A abertura de empresas em paraísos fiscais é legal, desde que os titulares comuniquem à Receita Federal e ao Banco Central. A legislação brasileira proíbe, entretanto, o exercício de função pública incompatível com eventuais interesses privados.

De resto, o Código de Conduta da Alta Administração Federal sujeita a demissão autoridades que possuem "investimento em bens cujo valor ou cotação possa ser afetado por decisão ou política governamental a respeito da qual [...] tenha informações privilegiadas."

Nesta sexta-feira, Guedes falou pela primeira vez sobre o caso. Deu-se num evento virtual promovido por uma instituição financeira. Expressando-se em língua inglesa, o ministro tratou do tema sem que ninguém perguntasse. Disse que as transações de sua offshore são "legais".

Informou que a empresa "foi declarada". Acrescentou que "não houve movimento cruzando as fronteiras, trazendo dinheiro do exterior ou mantendo dinheiro no exterior." Acrescentou: "Desde que eu coloquei dinheiro lá, em 2014-2015, eu declarei legalmente."

Na versão do ministro, "não há conflito de interesses." Ele sustenta que saiu da empresa antes de entrar no governo. "Tudo está limpo, tudo é legal, tudo está declarado. Qualquer dinheiro que está lá está nas mãos de gestores independentes, em jurisdições em que minha ação [como ministro da Economia] não tem influência nenhuma."

Em reportagem publicada na última segunda-feira (4), a BBC Brasil recordou que, em quase três anos à frente da pasta da Economia, Guedes fez uma série de declarações controversas sobre o dólar. A moeda americana teve valorização de quase 40% desde o início do governo Bolsonaro.

Para quem mantém investimentos no exterior o dólar mais caro tem efeitos benfazejos. No caso da Dreadnoughts International, a empresa offshore fundada por Guedes em 2014, a alta do dólar desde 2019 produziu uma valorização de pelo menos R$ 14 milhões. Hoje, os US$ 9,55 milhões aportados pelo ministro nas Ilhas Virgens Britânicas valem o equivalente a R$ 51 milhões.

Em fevereiro de 2020, Guedes declarou, por exemplo, que o dólar alto seria positivo porque "empregada doméstica estava indo para a Disney, uma festa danada". Antes, em novembro de 2019, o ministro afirmara, em visita a Washington, que os brasileiros deveriam "se acostumar" com o câmbio mais alto. Seria um reflexo da nova política econômica, com juros mais baixos. "O dólar está alto? Problema nenhum, zero", dissera Guedes.

No momento, o governo tenta aprovar no Congresso uma reforma do Imposto de Renda. A proposta está pendente de votação no Senado. Foi aprovada na Câmara após negociação em que Guedes avalizou a exclusão de artigo que previa a taxação anual de brasileiros que, como ele, guardam recursos em paraísos fiscais.

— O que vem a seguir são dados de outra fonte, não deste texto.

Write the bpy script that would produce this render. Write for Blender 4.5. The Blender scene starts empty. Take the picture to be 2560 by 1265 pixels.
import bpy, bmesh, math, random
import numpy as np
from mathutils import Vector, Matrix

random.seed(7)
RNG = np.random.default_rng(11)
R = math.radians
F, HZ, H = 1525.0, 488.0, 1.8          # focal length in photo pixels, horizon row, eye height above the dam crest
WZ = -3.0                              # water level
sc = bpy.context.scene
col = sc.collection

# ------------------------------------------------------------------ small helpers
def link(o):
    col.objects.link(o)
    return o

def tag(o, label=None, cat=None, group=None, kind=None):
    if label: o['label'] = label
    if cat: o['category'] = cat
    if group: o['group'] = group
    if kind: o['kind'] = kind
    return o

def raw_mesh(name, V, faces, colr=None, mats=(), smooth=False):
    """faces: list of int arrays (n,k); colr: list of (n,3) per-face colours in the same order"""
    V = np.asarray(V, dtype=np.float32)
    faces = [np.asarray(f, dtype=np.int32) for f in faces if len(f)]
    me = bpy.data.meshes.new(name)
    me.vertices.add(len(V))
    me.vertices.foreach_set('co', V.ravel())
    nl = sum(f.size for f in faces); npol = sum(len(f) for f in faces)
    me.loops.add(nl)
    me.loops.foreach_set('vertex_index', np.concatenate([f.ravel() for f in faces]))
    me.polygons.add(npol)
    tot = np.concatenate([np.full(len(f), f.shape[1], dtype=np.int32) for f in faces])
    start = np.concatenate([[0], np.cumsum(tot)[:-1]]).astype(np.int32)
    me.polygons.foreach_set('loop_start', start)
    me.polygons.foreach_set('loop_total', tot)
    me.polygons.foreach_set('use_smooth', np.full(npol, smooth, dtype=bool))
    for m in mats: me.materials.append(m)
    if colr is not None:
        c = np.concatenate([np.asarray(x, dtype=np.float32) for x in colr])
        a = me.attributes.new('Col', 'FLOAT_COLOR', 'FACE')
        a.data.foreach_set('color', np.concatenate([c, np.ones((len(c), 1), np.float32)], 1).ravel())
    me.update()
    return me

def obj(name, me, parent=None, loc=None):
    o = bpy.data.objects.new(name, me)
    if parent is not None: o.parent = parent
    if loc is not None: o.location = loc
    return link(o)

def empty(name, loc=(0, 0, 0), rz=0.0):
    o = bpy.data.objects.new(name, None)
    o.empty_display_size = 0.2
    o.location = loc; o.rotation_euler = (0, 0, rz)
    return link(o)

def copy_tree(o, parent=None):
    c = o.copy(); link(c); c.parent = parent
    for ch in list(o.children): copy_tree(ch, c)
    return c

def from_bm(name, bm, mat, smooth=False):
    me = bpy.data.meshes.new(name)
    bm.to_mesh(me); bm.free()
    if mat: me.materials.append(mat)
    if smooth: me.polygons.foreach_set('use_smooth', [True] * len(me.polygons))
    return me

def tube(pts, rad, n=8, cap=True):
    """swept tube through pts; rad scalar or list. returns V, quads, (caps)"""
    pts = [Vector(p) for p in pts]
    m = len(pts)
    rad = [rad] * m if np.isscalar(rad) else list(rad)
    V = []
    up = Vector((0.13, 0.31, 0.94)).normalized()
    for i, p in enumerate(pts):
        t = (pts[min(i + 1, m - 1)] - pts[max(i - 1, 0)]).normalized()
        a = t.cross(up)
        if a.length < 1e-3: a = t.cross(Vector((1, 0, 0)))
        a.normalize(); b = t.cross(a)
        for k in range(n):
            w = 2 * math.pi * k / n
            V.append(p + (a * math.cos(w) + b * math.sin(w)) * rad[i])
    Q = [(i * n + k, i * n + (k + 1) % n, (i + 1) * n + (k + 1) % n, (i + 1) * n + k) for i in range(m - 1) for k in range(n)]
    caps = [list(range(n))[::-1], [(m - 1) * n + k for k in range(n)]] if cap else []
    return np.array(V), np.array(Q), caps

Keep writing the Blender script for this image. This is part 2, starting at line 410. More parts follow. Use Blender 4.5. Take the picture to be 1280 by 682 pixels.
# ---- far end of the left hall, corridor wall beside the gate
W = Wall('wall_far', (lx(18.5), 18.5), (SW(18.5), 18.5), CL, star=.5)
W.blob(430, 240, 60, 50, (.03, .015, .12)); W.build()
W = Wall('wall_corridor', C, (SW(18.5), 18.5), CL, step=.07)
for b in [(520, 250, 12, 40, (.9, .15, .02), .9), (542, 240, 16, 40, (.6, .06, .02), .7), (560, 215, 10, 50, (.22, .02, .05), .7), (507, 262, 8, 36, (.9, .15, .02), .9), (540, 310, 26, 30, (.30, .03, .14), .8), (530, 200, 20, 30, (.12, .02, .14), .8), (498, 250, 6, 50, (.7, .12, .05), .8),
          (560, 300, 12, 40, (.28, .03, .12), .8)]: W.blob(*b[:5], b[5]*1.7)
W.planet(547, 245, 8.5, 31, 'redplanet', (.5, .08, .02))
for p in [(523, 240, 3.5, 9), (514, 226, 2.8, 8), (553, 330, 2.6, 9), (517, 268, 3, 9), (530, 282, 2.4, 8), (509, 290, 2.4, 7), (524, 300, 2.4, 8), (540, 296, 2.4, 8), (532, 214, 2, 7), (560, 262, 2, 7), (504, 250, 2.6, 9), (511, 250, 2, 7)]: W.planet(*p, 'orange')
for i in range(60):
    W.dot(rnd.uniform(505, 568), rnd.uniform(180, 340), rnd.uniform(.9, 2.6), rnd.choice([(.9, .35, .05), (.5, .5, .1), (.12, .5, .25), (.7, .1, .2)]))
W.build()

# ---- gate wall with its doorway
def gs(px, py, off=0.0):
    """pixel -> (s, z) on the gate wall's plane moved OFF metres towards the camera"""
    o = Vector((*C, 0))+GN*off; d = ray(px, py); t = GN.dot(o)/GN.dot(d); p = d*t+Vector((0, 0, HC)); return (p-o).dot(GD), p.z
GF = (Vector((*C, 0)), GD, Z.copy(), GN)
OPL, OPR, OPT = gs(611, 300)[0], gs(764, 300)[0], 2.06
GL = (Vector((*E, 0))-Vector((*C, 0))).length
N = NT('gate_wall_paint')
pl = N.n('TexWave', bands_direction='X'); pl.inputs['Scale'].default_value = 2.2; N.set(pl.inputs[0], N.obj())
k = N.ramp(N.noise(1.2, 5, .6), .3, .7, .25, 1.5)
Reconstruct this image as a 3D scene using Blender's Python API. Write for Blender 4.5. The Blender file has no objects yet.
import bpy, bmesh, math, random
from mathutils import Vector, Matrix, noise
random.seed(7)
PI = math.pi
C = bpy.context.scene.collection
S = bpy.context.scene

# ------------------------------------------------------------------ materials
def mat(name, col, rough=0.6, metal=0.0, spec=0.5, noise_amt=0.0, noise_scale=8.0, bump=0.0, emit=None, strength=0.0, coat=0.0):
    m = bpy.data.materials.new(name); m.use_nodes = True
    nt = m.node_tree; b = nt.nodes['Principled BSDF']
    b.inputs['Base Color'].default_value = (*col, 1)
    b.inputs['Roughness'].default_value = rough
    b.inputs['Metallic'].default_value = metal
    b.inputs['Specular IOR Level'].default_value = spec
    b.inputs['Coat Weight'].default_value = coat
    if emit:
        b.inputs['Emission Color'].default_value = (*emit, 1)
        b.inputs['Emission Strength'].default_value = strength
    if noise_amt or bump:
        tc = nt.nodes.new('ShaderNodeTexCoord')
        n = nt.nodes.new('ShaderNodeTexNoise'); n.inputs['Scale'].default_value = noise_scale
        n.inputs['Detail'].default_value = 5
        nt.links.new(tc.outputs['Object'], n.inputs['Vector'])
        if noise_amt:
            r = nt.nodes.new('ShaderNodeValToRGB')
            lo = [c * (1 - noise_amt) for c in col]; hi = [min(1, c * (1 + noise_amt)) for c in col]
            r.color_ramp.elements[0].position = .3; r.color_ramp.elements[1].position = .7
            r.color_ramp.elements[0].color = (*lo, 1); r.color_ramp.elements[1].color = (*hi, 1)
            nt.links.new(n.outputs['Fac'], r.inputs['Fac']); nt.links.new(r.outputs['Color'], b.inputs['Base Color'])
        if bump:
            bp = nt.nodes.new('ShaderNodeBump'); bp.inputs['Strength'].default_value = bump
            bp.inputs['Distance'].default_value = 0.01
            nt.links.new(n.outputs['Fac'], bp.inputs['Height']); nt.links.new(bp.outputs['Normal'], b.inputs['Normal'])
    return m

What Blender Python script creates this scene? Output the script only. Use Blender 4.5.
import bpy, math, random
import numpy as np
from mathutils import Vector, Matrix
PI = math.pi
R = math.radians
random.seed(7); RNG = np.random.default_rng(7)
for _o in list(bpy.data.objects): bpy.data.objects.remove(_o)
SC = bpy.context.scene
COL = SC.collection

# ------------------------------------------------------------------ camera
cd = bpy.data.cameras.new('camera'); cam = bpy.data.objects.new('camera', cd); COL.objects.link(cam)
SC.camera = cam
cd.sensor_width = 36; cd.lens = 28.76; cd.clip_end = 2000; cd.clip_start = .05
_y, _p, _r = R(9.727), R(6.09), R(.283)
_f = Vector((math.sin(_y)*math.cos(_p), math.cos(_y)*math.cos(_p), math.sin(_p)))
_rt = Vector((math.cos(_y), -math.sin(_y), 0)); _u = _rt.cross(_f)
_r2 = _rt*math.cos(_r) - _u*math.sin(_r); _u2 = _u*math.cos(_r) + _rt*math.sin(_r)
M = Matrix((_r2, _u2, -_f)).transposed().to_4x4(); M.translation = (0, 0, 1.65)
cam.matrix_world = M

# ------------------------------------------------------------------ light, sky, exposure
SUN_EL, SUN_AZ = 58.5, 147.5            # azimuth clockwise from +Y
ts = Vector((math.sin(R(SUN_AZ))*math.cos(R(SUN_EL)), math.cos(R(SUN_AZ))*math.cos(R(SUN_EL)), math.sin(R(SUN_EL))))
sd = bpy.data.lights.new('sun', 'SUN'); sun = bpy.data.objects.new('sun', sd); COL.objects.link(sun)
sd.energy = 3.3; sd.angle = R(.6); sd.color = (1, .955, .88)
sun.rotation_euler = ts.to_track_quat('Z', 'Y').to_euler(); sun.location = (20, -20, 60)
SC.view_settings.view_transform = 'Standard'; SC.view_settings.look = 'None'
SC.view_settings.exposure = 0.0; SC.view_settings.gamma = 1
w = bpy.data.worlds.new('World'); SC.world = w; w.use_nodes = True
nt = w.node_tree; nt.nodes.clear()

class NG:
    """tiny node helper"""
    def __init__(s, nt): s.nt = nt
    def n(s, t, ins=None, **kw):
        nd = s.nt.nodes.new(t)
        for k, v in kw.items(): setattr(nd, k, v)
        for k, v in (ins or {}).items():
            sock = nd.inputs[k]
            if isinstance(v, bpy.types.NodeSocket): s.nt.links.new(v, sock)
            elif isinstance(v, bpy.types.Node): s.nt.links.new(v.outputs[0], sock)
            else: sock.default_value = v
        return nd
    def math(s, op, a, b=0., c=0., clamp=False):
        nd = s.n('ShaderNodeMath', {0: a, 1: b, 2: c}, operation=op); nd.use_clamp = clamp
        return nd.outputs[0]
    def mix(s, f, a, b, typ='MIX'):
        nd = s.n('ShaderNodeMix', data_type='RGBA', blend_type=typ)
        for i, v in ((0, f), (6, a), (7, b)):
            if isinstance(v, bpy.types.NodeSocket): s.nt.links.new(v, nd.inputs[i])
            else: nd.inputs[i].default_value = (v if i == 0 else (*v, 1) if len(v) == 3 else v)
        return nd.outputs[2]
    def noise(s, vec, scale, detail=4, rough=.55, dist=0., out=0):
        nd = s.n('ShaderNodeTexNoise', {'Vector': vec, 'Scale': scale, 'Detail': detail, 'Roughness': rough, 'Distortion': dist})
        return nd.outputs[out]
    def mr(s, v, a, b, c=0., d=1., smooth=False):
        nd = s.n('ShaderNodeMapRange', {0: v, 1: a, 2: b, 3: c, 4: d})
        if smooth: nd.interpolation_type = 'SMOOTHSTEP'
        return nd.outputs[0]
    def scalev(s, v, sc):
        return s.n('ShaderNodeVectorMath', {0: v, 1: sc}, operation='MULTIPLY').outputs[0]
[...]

Na conversa virtual desta sexta-feira, o ministro disse ter perdido dinheiro ao entrar no governo. "Eu vendi todo o meu trabalho com private equity. Eu vendi tudo. Perdi muito dinheiro vindo aqui, exatamente para evitar problemas. Tudo o que estava ao meu alcance vendi a preço de investimento. Perdi muito mais do que está na offshore."

"O resto é barulho, barulho, barulho", disse o ministro. "Ataques, ataques pessoais." Para Guedes, o alarido vai crescer, pois "estamos caminhando para as eleições."

Guedes foi convocado a dar explicações no plenário da Câmara. A convocação foi aprovada graças a uma inusitada aliança dos partidos do centrão com legendas de oposição.

Em viagem ao exterior, o presidente da Câmara, Arthur Lira (PP-AL), avalizou a articulação. A data ainda não foi marcada. Bolsonaro assiste calado ao desgaste do principal ministro de sua equipe. O silêncio do presidente, por ensurdecedor, é considerado surpreendente por membros da equipe econômica.